What is required:
Repeat each entry as written and leave the images out of the copy.

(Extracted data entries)
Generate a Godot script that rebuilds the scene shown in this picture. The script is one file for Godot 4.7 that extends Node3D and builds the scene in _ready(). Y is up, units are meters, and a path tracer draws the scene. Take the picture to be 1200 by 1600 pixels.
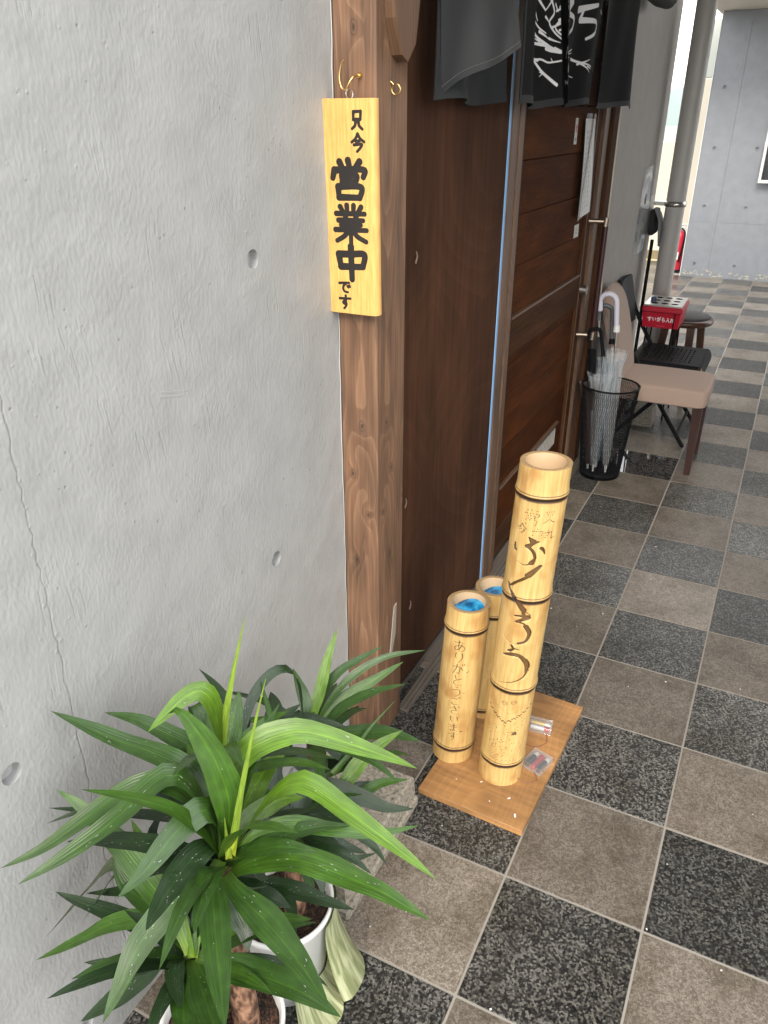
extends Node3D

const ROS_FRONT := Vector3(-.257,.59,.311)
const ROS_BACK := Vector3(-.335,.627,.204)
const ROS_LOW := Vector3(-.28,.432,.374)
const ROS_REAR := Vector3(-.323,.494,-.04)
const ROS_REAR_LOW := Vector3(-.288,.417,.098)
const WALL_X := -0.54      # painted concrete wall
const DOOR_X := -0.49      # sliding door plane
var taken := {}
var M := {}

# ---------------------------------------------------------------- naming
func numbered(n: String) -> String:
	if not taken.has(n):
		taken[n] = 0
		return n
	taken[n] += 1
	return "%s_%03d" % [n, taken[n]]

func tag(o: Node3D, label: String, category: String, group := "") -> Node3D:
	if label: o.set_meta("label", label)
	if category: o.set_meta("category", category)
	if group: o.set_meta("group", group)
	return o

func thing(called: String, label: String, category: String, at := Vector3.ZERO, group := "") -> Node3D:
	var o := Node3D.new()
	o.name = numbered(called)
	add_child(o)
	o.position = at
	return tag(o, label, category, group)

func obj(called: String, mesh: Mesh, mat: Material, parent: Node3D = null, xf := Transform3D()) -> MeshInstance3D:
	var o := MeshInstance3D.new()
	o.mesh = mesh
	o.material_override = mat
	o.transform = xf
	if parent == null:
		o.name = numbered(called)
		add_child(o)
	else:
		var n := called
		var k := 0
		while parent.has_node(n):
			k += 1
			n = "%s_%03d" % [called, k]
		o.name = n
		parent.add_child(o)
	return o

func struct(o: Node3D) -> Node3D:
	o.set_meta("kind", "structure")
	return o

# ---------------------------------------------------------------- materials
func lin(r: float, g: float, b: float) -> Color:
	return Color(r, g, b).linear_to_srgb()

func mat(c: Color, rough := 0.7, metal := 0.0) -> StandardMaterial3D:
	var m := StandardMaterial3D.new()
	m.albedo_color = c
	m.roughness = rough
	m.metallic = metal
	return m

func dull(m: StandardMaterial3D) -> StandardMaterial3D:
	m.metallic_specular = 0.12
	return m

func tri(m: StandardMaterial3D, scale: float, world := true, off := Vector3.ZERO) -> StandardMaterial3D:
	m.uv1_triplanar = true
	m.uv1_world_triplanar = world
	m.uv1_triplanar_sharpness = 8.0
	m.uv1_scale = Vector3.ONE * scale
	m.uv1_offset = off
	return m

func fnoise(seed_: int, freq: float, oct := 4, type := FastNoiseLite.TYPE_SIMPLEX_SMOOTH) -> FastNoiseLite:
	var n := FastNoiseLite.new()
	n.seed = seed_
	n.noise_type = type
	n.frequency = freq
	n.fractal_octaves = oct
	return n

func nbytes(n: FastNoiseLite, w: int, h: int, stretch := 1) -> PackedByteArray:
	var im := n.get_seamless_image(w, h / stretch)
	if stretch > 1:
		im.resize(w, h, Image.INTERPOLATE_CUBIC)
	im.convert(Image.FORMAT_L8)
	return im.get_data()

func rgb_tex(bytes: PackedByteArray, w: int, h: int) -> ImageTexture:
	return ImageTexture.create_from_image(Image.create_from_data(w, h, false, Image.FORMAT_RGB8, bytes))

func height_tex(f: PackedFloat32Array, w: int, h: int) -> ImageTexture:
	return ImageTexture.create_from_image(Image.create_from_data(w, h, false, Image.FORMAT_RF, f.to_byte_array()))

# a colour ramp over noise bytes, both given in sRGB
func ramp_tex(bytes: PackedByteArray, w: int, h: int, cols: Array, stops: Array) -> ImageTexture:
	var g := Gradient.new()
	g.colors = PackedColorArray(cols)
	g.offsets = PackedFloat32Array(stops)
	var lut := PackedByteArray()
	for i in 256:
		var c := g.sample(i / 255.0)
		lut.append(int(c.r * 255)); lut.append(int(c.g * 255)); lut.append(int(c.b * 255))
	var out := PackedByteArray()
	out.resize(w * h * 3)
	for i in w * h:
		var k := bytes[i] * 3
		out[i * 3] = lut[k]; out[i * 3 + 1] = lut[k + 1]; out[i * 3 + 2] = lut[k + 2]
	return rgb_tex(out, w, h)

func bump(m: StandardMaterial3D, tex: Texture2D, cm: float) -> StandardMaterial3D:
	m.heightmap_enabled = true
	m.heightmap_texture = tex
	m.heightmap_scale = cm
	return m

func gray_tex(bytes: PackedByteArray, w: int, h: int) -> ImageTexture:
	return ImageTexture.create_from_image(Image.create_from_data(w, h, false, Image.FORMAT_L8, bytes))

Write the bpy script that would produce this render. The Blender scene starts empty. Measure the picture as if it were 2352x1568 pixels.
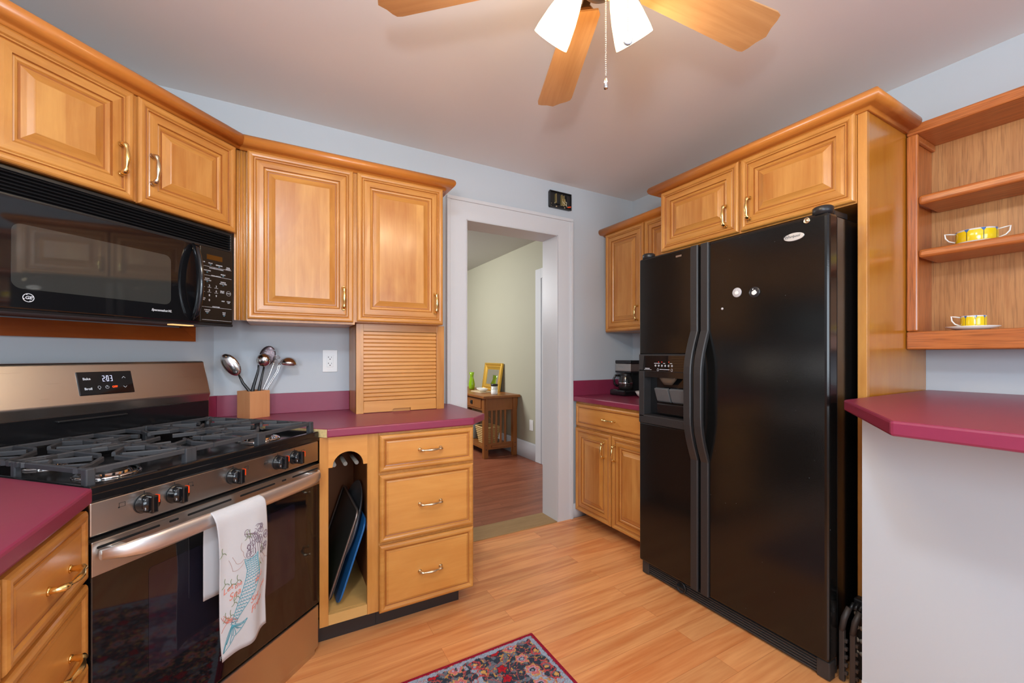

Response for this exercise:
Generate a Godot script that rebuilds the scene shown in this picture. The script is one file for Godot 4.7 that extends Node3D and builds the scene in _ready(). Y is up, units are meters, and a path tracer draws the scene. Take the picture to be 1200 by 1600 pixels.
extends Node3D

const ROS_FRONT := Vector3(-.257,.59,.311)
const ROS_BACK := Vector3(-.335,.627,.204)
const ROS_LOW := Vector3(-.28,.432,.374)
const ROS_REAR := Vector3(-.323,.494,-.04)
const ROS_REAR_LOW := Vector3(-.288,.417,.098)
const WALL_X := -0.54      # painted concrete wall
const DOOR_X := -0.49      # sliding door plane
var taken := {}
var M := {}

# ---------------------------------------------------------------- naming
func numbered(n: String) -> String:
	if not taken.has(n):
		taken[n] = 0
		return n
	taken[n] += 1
	return "%s_%03d" % [n, taken[n]]

func tag(o: Node3D, label: String, category: String, group := "") -> Node3D:
	if label: o.set_meta("label", label)
	if category: o.set_meta("category", category)
	if group: o.set_meta("group", group)
	return o

func thing(called: String, label: String, category: String, at := Vector3.ZERO, group := "") -> Node3D:
	var o := Node3D.new()
	o.name = numbered(called)
	add_child(o)
	o.position = at
	return tag(o, label, category, group)

func obj(called: String, mesh: Mesh, mat: Material, parent: Node3D = null, xf := Transform3D()) -> MeshInstance3D:
	var o := MeshInstance3D.new()
	o.mesh = mesh
	o.material_override = mat
	o.transform = xf
	if parent == null:
		o.name = numbered(called)
		add_child(o)
	else:
		var n := called
		var k := 0
		while parent.has_node(n):
			k += 1
			n = "%s_%03d" % [called, k]
		o.name = n
		parent.add_child(o)
	return o

func struct(o: Node3D) -> Node3D:
	o.set_meta("kind", "structure")
	return o

# ---------------------------------------------------------------- materials
func lin(r: float, g: float, b: float) -> Color:
	return Color(r, g, b).linear_to_srgb()

func mat(c: Color, rough := 0.7, metal := 0.0) -> StandardMaterial3D:
	var m := StandardMaterial3D.new()
	m.albedo_color = c
	m.roughness = rough
	m.metallic = metal
	return m

func dull(m: StandardMaterial3D) -> StandardMaterial3D:
	m.metallic_specular = 0.12
	return m

func tri(m: StandardMaterial3D, scale: float, world := true, off := Vector3.ZERO) -> StandardMaterial3D:
	m.uv1_triplanar = true
	m.uv1_world_triplanar = world
	m.uv1_triplanar_sharpness = 8.0
	m.uv1_scale = Vector3.ONE * scale
	m.uv1_offset = off
	return m

func fnoise(seed_: int, freq: float, oct := 4, type := FastNoiseLite.TYPE_SIMPLEX_SMOOTH) -> FastNoiseLite:
	var n := FastNoiseLite.new()
	n.seed = seed_
	n.noise_type = type
	n.frequency = freq
	n.fractal_octaves = oct
	return n

func nbytes(n: FastNoiseLite, w: int, h: int, stretch := 1) -> PackedByteArray:
	var im := n.get_seamless_image(w, h / stretch)
	if stretch > 1:
		im.resize(w, h, Image.INTERPOLATE_CUBIC)
	im.convert(Image.FORMAT_L8)
	return im.get_data()

func rgb_tex(bytes: PackedByteArray, w: int, h: int) -> ImageTexture:
	return ImageTexture.create_from_image(Image.create_from_data(w, h, false, Image.FORMAT_RGB8, bytes))

func height_tex(f: PackedFloat32Array, w: int, h: int) -> ImageTexture:
	return ImageTexture.create_from_image(Image.create_from_data(w, h, false, Image.FORMAT_RF, f.to_byte_array()))

# a colour ramp over noise bytes, both given in sRGB
func ramp_tex(bytes: PackedByteArray, w: int, h: int, cols: Array, stops: Array) -> ImageTexture:
	var g := Gradient.new()
	g.colors = PackedColorArray(cols)
	g.offsets = PackedFloat32Array(stops)
	var lut := PackedByteArray()
	for i in 256:
		var c := g.sample(i / 255.0)
		lut.append(int(c.r * 255)); lut.append(int(c.g * 255)); lut.append(int(c.b * 255))
	var out := PackedByteArray()
	out.resize(w * h * 3)
	for i in w * h:
		var k := bytes[i] * 3
		out[i * 3] = lut[k]; out[i * 3 + 1] = lut[k + 1]; out[i * 3 + 2] = lut[k + 2]
	return rgb_tex(out, w, h)

func bump(m: StandardMaterial3D, tex: Texture2D, cm: float) -> StandardMaterial3D:
	m.heightmap_enabled = true
	m.heightmap_texture = tex
	m.heightmap_scale = cm
	return m

func gray_tex(bytes: PackedByteArray, w: int, h: int) -> ImageTexture:
	return ImageTexture.create_from_image(Image.create_from_data(w, h, false, Image.FORMAT_L8, bytes))

Write the bpy script that would produce this render. The Blender scene starts empty. Measure the picture as if it were 2352x1568 pixels.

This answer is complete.